Short problem:
Begin at the first line and end at the line containing "SC.camera = cam". Extract exactly those lines.

───── Data supplied ─────

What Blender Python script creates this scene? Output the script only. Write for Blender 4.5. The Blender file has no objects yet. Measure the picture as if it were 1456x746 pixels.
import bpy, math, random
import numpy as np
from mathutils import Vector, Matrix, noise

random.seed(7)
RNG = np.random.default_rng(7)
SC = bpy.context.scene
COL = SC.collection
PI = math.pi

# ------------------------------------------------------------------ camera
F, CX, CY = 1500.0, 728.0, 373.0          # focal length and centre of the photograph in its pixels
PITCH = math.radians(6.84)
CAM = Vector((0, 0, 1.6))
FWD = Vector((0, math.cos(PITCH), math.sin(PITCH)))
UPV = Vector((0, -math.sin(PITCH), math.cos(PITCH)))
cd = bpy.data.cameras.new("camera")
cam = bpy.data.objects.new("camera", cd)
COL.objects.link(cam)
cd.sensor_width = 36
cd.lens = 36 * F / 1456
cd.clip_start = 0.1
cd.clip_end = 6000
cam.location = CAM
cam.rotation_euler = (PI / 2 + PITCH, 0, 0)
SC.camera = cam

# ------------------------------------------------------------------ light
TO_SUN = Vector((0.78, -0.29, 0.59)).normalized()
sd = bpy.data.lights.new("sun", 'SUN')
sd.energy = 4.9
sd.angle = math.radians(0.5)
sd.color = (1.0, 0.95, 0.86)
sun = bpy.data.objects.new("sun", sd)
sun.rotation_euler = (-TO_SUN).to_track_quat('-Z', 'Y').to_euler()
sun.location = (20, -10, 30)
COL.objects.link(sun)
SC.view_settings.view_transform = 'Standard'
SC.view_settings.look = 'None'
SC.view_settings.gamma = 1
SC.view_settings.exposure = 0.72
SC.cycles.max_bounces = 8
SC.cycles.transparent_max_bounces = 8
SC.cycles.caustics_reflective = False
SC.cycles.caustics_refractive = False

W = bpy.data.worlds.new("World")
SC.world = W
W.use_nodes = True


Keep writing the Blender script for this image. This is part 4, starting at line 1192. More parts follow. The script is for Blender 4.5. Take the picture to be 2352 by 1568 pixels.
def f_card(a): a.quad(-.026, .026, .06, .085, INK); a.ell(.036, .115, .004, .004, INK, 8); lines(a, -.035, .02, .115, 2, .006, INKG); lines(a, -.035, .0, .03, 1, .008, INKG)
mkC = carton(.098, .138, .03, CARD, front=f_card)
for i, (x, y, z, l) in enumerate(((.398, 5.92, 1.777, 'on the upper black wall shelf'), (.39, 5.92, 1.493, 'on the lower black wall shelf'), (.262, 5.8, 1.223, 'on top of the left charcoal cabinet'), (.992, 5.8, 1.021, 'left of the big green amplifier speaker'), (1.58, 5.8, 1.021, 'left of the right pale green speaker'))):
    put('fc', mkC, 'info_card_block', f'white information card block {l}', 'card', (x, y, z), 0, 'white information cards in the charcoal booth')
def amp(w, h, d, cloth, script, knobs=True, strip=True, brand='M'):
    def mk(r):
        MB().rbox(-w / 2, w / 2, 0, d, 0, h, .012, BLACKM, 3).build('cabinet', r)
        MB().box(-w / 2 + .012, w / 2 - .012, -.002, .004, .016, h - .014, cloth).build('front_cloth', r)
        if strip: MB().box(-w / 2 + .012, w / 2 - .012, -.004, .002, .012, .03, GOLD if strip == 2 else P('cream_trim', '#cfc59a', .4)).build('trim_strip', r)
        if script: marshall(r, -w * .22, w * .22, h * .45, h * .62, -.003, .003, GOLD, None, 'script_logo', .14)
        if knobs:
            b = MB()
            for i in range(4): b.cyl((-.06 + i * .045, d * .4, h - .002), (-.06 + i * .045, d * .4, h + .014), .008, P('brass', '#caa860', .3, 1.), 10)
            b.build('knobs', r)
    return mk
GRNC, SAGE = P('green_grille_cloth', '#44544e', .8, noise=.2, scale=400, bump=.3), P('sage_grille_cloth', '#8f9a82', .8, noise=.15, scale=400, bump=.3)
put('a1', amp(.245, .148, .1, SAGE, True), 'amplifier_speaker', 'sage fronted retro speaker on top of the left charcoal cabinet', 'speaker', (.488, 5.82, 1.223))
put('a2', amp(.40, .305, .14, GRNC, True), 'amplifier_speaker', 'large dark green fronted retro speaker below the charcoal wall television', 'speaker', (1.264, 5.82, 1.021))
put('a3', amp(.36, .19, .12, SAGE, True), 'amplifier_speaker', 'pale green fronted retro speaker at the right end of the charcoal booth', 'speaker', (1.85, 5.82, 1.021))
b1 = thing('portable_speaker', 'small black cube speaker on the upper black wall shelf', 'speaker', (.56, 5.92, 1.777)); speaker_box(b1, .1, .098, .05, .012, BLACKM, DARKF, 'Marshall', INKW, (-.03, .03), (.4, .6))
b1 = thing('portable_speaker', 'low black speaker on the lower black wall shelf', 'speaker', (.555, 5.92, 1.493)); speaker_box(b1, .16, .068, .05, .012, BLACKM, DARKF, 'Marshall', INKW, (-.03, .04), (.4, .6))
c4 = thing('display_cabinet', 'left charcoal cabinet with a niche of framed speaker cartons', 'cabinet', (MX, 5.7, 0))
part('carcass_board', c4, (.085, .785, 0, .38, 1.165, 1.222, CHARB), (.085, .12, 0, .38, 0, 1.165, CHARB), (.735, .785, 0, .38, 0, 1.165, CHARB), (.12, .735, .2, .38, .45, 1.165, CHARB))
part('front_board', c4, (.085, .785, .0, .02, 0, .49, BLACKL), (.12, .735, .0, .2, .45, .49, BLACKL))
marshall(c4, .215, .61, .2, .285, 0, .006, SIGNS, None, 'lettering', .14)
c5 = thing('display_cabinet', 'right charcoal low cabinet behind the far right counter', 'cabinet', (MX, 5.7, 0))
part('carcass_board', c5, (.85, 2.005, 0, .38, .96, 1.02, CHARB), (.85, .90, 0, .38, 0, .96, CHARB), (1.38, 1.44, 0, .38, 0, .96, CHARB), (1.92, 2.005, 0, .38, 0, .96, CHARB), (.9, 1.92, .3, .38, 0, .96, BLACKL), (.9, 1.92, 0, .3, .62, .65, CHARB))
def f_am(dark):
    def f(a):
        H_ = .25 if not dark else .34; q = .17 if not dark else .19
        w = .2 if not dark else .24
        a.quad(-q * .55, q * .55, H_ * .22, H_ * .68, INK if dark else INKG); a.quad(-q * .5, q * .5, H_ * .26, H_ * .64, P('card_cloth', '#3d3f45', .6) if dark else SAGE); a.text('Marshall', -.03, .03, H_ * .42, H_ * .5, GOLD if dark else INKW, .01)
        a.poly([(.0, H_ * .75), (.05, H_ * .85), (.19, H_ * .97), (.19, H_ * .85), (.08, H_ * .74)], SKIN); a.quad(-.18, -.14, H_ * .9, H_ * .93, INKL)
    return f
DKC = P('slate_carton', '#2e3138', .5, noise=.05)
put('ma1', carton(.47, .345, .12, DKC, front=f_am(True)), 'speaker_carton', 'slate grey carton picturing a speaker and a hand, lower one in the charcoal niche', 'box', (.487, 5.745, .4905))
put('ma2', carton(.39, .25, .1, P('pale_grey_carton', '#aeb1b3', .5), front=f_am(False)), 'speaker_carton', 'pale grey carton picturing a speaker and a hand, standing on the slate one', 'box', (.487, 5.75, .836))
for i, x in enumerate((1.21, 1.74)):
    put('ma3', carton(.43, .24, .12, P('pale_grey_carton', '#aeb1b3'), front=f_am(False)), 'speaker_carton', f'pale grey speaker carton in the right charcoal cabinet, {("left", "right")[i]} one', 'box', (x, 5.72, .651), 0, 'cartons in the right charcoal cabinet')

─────

Task solution:
What Blender Python script creates this scene? Output the script only. Write for Blender 4.5. The Blender file has no objects yet. Measure the picture as if it were 1456x746 pixels.
import bpy, math, random
import numpy as np
from mathutils import Vector, Matrix, noise

random.seed(7)
RNG = np.random.default_rng(7)
SC = bpy.context.scene
COL = SC.collection
PI = math.pi

# ------------------------------------------------------------------ camera
F, CX, CY = 1500.0, 728.0, 373.0          # focal length and centre of the photograph in its pixels
PITCH = math.radians(6.84)
CAM = Vector((0, 0, 1.6))
FWD = Vector((0, math.cos(PITCH), math.sin(PITCH)))
UPV = Vector((0, -math.sin(PITCH), math.cos(PITCH)))
cd = bpy.data.cameras.new("camera")
cam = bpy.data.objects.new("camera", cd)
COL.objects.link(cam)
cd.sensor_width = 36
cd.lens = 36 * F / 1456
cd.clip_start = 0.1
cd.clip_end = 6000
cam.location = CAM
cam.rotation_euler = (PI / 2 + PITCH, 0, 0)
SC.camera = cam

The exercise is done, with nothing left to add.